> _WHAT IS NEEDED_
Set down the material exactly as given, please, from its first line through the line that includes "GRASS = mat('grassland', (0.05, 0.06, 0.03), 0.9, 0.0, 0.4)".
---+---
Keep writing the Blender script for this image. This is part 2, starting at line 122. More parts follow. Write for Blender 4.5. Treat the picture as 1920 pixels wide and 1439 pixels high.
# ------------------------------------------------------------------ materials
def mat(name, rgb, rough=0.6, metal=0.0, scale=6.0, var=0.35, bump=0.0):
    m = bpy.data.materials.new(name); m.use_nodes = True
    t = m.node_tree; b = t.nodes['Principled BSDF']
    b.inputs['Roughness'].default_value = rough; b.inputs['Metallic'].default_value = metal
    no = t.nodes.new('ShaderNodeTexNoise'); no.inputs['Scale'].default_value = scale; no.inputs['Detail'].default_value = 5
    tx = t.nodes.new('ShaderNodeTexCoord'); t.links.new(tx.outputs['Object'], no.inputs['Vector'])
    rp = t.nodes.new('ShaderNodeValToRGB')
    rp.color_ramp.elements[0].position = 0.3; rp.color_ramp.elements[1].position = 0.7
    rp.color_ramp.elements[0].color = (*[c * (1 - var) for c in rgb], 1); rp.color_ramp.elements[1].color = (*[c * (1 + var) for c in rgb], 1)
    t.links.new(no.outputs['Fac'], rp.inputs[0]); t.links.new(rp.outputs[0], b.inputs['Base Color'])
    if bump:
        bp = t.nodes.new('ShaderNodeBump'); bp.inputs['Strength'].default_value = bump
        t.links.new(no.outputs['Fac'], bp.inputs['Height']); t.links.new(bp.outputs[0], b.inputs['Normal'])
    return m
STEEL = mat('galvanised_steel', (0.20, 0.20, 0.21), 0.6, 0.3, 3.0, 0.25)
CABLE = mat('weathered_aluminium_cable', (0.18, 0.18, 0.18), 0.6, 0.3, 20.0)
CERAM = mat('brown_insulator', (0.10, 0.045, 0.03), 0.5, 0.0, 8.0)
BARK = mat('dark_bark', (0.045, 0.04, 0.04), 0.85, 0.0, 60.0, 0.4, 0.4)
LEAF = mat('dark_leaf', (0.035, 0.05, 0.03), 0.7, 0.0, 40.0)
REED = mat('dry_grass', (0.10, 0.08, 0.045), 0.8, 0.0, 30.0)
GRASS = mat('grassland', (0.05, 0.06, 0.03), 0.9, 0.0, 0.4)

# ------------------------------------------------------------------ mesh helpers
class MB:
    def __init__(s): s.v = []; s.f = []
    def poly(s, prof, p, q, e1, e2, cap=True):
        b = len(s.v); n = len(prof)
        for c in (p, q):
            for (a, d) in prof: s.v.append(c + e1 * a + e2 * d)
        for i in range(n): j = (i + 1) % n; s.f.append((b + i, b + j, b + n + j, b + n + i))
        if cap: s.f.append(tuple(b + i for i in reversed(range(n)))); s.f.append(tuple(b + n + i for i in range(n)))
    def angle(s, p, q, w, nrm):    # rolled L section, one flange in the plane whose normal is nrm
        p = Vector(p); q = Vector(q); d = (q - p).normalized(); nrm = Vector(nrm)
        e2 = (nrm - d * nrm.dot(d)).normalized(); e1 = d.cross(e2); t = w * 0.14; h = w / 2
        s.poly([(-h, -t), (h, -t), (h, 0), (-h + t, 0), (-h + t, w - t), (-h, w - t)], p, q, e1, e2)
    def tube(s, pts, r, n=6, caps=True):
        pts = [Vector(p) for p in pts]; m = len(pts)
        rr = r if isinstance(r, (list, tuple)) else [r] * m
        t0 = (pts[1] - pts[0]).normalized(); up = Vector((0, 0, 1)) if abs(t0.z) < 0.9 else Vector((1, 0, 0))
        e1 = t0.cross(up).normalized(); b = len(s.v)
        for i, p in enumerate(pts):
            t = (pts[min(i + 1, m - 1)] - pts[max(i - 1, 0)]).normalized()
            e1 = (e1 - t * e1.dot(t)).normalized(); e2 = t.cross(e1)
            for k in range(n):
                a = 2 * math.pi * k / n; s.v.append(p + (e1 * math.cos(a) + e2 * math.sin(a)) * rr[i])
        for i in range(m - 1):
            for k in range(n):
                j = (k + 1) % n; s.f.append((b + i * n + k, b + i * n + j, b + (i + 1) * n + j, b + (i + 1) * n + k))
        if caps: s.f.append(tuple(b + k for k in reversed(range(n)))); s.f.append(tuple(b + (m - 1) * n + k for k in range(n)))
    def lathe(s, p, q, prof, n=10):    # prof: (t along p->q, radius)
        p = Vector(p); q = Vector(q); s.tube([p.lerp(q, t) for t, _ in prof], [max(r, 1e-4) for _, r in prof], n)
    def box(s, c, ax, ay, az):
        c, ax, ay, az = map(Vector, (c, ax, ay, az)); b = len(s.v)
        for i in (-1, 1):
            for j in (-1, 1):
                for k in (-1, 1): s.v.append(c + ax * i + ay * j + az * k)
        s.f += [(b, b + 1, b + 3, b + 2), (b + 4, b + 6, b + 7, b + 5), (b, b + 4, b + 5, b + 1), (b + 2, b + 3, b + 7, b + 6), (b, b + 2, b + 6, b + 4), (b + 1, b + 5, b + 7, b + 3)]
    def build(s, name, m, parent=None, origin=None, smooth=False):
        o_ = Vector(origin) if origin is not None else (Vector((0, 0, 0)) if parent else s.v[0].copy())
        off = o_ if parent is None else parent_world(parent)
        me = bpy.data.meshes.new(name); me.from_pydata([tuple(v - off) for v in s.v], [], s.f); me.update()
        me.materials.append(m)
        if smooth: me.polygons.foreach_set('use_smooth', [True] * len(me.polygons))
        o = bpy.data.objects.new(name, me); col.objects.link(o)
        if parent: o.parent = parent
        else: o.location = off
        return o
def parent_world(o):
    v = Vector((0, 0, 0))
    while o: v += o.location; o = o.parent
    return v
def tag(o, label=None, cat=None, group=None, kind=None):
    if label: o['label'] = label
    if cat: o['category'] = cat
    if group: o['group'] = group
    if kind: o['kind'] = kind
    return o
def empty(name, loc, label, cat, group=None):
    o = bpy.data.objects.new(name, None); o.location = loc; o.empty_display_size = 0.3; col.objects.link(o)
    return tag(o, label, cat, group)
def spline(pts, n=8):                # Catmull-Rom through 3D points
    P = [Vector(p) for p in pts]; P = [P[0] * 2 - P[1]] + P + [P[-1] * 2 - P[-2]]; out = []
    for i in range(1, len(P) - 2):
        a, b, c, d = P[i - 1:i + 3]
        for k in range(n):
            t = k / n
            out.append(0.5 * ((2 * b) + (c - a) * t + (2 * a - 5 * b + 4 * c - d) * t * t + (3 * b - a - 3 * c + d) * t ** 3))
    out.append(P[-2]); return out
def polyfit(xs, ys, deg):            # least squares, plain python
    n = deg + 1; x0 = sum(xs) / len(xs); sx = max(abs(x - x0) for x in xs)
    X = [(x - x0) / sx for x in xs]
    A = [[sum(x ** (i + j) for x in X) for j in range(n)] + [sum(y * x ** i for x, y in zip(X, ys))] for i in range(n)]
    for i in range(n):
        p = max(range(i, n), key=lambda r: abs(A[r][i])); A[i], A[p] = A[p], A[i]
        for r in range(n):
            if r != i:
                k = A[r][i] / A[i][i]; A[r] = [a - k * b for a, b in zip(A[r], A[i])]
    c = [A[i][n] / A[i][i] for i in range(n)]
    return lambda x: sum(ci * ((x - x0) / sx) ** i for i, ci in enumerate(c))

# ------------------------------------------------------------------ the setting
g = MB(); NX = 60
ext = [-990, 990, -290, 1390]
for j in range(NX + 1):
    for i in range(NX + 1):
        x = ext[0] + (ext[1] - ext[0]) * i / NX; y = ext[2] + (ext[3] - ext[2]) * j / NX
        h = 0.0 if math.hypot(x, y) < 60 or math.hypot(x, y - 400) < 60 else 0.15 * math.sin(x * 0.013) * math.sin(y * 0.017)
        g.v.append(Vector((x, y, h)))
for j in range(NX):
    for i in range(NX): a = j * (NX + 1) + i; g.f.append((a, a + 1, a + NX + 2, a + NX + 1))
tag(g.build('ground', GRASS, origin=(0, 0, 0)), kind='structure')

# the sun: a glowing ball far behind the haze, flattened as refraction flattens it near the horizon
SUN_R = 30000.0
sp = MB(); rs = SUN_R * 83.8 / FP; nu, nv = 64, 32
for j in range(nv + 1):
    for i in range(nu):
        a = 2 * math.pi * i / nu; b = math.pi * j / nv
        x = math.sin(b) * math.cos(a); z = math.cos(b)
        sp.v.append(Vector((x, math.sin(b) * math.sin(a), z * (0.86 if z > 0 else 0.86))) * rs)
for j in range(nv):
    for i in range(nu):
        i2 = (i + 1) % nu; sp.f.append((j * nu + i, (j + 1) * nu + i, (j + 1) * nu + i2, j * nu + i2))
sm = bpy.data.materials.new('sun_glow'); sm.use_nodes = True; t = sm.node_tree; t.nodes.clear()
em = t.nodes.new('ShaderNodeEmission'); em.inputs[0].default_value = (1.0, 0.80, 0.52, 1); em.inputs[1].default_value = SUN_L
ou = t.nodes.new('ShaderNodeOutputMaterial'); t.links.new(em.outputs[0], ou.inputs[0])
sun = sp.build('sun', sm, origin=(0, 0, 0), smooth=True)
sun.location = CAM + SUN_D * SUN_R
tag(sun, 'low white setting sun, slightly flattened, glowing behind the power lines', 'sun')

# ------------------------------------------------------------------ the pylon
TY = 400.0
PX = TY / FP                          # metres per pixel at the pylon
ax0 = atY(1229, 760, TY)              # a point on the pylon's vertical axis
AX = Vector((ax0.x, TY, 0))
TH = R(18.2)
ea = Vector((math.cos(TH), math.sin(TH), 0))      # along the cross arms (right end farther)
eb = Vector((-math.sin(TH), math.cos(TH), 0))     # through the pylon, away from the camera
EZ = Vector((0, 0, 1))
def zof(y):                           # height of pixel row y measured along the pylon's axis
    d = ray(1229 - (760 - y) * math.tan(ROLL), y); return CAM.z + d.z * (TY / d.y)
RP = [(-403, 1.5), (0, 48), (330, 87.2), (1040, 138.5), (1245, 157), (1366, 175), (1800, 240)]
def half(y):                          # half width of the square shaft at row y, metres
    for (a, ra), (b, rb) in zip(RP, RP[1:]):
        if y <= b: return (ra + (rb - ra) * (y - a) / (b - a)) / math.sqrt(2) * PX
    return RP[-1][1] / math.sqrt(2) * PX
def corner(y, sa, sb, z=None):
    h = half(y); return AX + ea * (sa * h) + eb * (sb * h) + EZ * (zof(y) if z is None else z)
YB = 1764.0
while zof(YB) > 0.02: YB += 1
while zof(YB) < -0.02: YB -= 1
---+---
> _RESPONSE_
Keep writing the Blender script for this image. This is part 2, starting at line 122. More parts follow. Write for Blender 4.5. Treat the picture as 1920 pixels wide and 1439 pixels high.
# ------------------------------------------------------------------ materials
def mat(name, rgb, rough=0.6, metal=0.0, scale=6.0, var=0.35, bump=0.0):
    m = bpy.data.materials.new(name); m.use_nodes = True
    t = m.node_tree; b = t.nodes['Principled BSDF']
    b.inputs['Roughness'].default_value = rough; b.inputs['Metallic'].default_value = metal
    no = t.nodes.new('ShaderNodeTexNoise'); no.inputs['Scale'].default_value = scale; no.inputs['Detail'].default_value = 5
    tx = t.nodes.new('ShaderNodeTexCoord'); t.links.new(tx.outputs['Object'], no.inputs['Vector'])
    rp = t.nodes.new('ShaderNodeValToRGB')
    rp.color_ramp.elements[0].position = 0.3; rp.color_ramp.elements[1].position = 0.7
    rp.color_ramp.elements[0].color = (*[c * (1 - var) for c in rgb], 1); rp.color_ramp.elements[1].color = (*[c * (1 + var) for c in rgb], 1)
    t.links.new(no.outputs['Fac'], rp.inputs[0]); t.links.new(rp.outputs[0], b.inputs['Base Color'])
    if bump:
        bp = t.nodes.new('ShaderNodeBump'); bp.inputs['Strength'].default_value = bump
        t.links.new(no.outputs['Fac'], bp.inputs['Height']); t.links.new(bp.outputs[0], b.inputs['Normal'])
    return m
STEEL = mat('galvanised_steel', (0.20, 0.20, 0.21), 0.6, 0.3, 3.0, 0.25)
CABLE = mat('weathered_aluminium_cable', (0.18, 0.18, 0.18), 0.6, 0.3, 20.0)
CERAM = mat('brown_insulator', (0.10, 0.045, 0.03), 0.5, 0.0, 8.0)
BARK = mat('dark_bark', (0.045, 0.04, 0.04), 0.85, 0.0, 60.0, 0.4, 0.4)
LEAF = mat('dark_leaf', (0.035, 0.05, 0.03), 0.7, 0.0, 40.0)
REED = mat('dry_grass', (0.10, 0.08, 0.045), 0.8, 0.0, 30.0)
GRASS = mat('grassland', (0.05, 0.06, 0.03), 0.9, 0.0, 0.4)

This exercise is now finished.